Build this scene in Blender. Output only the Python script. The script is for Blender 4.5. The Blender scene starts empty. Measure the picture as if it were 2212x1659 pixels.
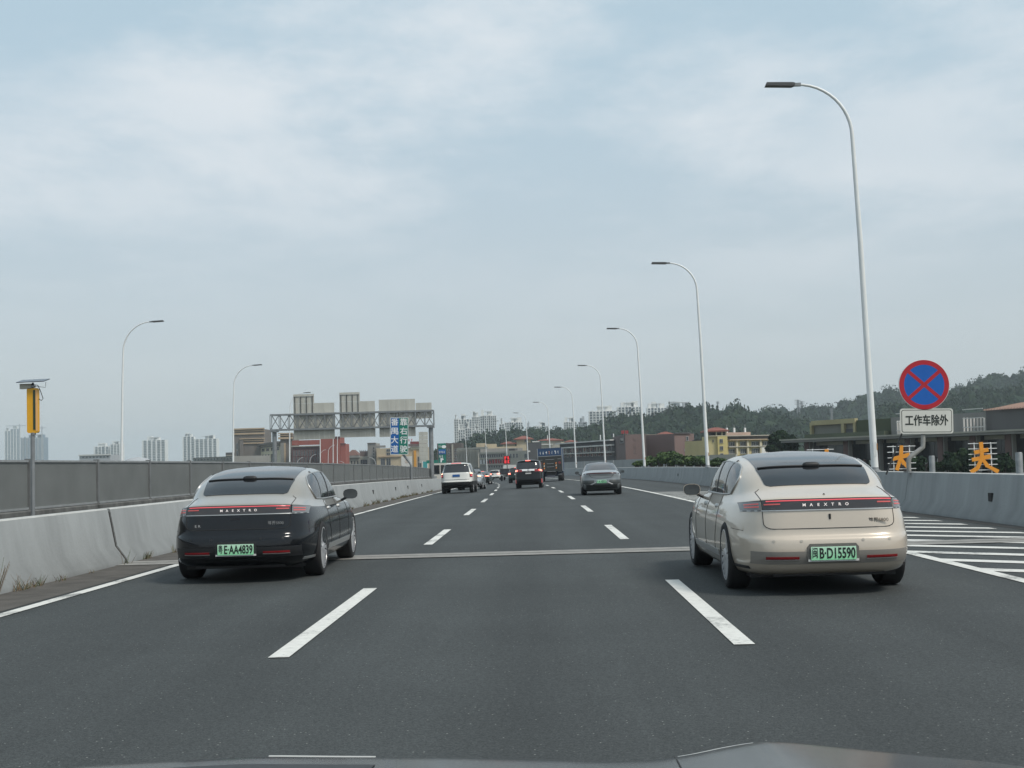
import bpy, math, random
import numpy as np
from mathutils import Vector, Matrix
random.seed(7); np.random.seed(7)
scene = bpy.context.scene
COL = scene.collection
R = math.radians
# ------------------------------------------------------------------ camera
F, EYE, PITCH, ROLL, YAW = 2941.2, 1.528, R(3.222), R(1.578), R(1.237)   # focal length in units of a 2212-wide frame
cam_data = bpy.data.cameras.new('camera'); cam = bpy.data.objects.new('camera', cam_data); COL.objects.link(cam)
cam_data.sensor_width = 36; cam_data.lens = 36 * F / 2212; cam_data.clip_start = .05; cam_data.clip_end = 12000
_fw = Vector((-math.sin(YAW) * math.cos(PITCH), math.cos(YAW) * math.cos(PITCH), math.sin(PITCH)))
_rt = Vector((math.cos(YAW), math.sin(YAW), 0)); _up = _rt.cross(_fw)
rt = _rt * math.cos(ROLL) - _up * math.sin(ROLL); up = _rt * math.sin(ROLL) + _up * math.cos(ROLL)
m = Matrix((rt, up, -_fw)).transposed().to_4x4(); m.translation = (0, 0, EYE)
cam.matrix_world = m; scene.camera = cam
# ------------------------------------------------------------------ world, sun, exposure
SUN_EL, SUN_AZ = R(52), R(125)          # azimuth clockwise from the driving direction: behind and to the right
world = bpy.data.worlds.new('World'); scene.world = world; world.use_nodes = True
nt = world.node_tree; N = nt.nodes; L = nt.links; N.clear()
out = N.new('ShaderNodeOutputWorld'); bg = N.new('ShaderNodeBackground'); bg.inputs['Strength'].default_value = .1
sky = N.new('ShaderNodeTexSky'); sky.sky_type = 'NISHITA'; sky.sun_disc = False
sky.sun_elevation = SUN_EL; sky.sun_rotation = SUN_AZ; sky.altitude = 20; sky.air_density = 1.0; sky.dust_density = 2.5; sky.ozone_density = 1.5
tc = N.new('ShaderNodeTexCoord'); sep = N.new('ShaderNodeSeparateXYZ'); L.new(tc.outputs['Generated'], sep.inputs[0])
def wmath(op, a, b=None, clamp=False):
    n = N.new('ShaderNodeMath'); n.operation = op; n.use_clamp = clamp
    for i, v in enumerate((a, b)):
        if v is None: continue
        if isinstance(v, (int, float)): n.inputs[i].default_value = v
        else: L.new(v, n.inputs[i])
    return n.outputs[0]
zc_ = wmath('ADD', wmath('MAXIMUM', sep.outputs['Z'], 0.0), .10)
px_ = wmath('DIVIDE', sep.outputs['X'], zc_); py_ = wmath('DIVIDE', sep.outputs['Y'], zc_)
cmb = N.new('ShaderNodeCombineXYZ'); L.new(px_, cmb.inputs[0]); L.new(py_, cmb.inputs[1]); cmb.inputs[2].default_value = 3.7
mp = N.new('ShaderNodeMapping'); L.new(cmb.outputs[0], mp.inputs[0]); mp.inputs['Scale'].default_value = (1.15, .95, 1)
mp.inputs['Location'].default_value = (1.7, 13.4, 0); mp.inputs['Rotation'].default_value = (0, 0, R(-14))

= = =

All the lines above are to be given again exactly as they read, with the pictures removed.

[EXERCISE ANSWER]
Build this scene in Blender. Output only the Python script. The script is for Blender 4.5. The Blender scene starts empty. Measure the picture as if it were 2212x1659 pixels.
import bpy, math, random
import numpy as np
from mathutils import Vector, Matrix
random.seed(7); np.random.seed(7)
scene = bpy.context.scene
COL = scene.collection
R = math.radians
# ------------------------------------------------------------------ camera
F, EYE, PITCH, ROLL, YAW = 2941.2, 1.528, R(3.222), R(1.578), R(1.237)   # focal length in units of a 2212-wide frame
cam_data = bpy.data.cameras.new('camera'); cam = bpy.data.objects.new('camera', cam_data); COL.objects.link(cam)
cam_data.sensor_width = 36; cam_data.lens = 36 * F / 2212; cam_data.clip_start = .05; cam_data.clip_end = 12000
_fw = Vector((-math.sin(YAW) * math.cos(PITCH), math.cos(YAW) * math.cos(PITCH), math.sin(PITCH)))
_rt = Vector((math.cos(YAW), math.sin(YAW), 0)); _up = _rt.cross(_fw)
rt = _rt * math.cos(ROLL) - _up * math.sin(ROLL); up = _rt * math.sin(ROLL) + _up * math.cos(ROLL)
m = Matrix((rt, up, -_fw)).transposed().to_4x4(); m.translation = (0, 0, EYE)
cam.matrix_world = m; scene.camera = cam
# ------------------------------------------------------------------ world, sun, exposure
SUN_EL, SUN_AZ = R(52), R(125)          # azimuth clockwise from the driving direction: behind and to the right
world = bpy.data.worlds.new('World'); scene.world = world; world.use_nodes = True
nt = world.node_tree; N = nt.nodes; L = nt.links; N.clear()
out = N.new('ShaderNodeOutputWorld'); bg = N.new('ShaderNodeBackground'); bg.inputs['Strength'].default_value = .1
sky = N.new('ShaderNodeTexSky'); sky.sky_type = 'NISHITA'; sky.sun_disc = False
sky.sun_elevation = SUN_EL; sky.sun_rotation = SUN_AZ; sky.altitude = 20; sky.air_density = 1.0; sky.dust_density = 2.5; sky.ozone_density = 1.5
tc = N.new('ShaderNodeTexCoord'); sep = N.new('ShaderNodeSeparateXYZ'); L.new(tc.outputs['Generated'], sep.inputs[0])
def wmath(op, a, b=None, clamp=False):
    n = N.new('ShaderNodeMath'); n.operation = op; n.use_clamp = clamp
    for i, v in enumerate((a, b)):
        if v is None: continue
        if isinstance(v, (int, float)): n.inputs[i].default_value = v
        else: L.new(v, n.inputs[i])
    return n.outputs[0]
zc_ = wmath('ADD', wmath('MAXIMUM', sep.outputs['Z'], 0.0), .10)
px_ = wmath('DIVIDE', sep.outputs['X'], zc_); py_ = wmath('DIVIDE', sep.outputs['Y'], zc_)
cmb = N.new('ShaderNodeCombineXYZ'); L.new(px_, cmb.inputs[0]); L.new(py_, cmb.inputs[1]); cmb.inputs[2].default_value = 3.7
mp = N.new('ShaderNodeMapping'); L.new(cmb.outputs[0], mp.inputs[0]); mp.inputs['Scale'].default_value = (1.15, .95, 1)
mp.inputs['Location'].default_value = (1.7, 13.4, 0); mp.inputs['Rotation'].default_value = (0, 0, R(-14))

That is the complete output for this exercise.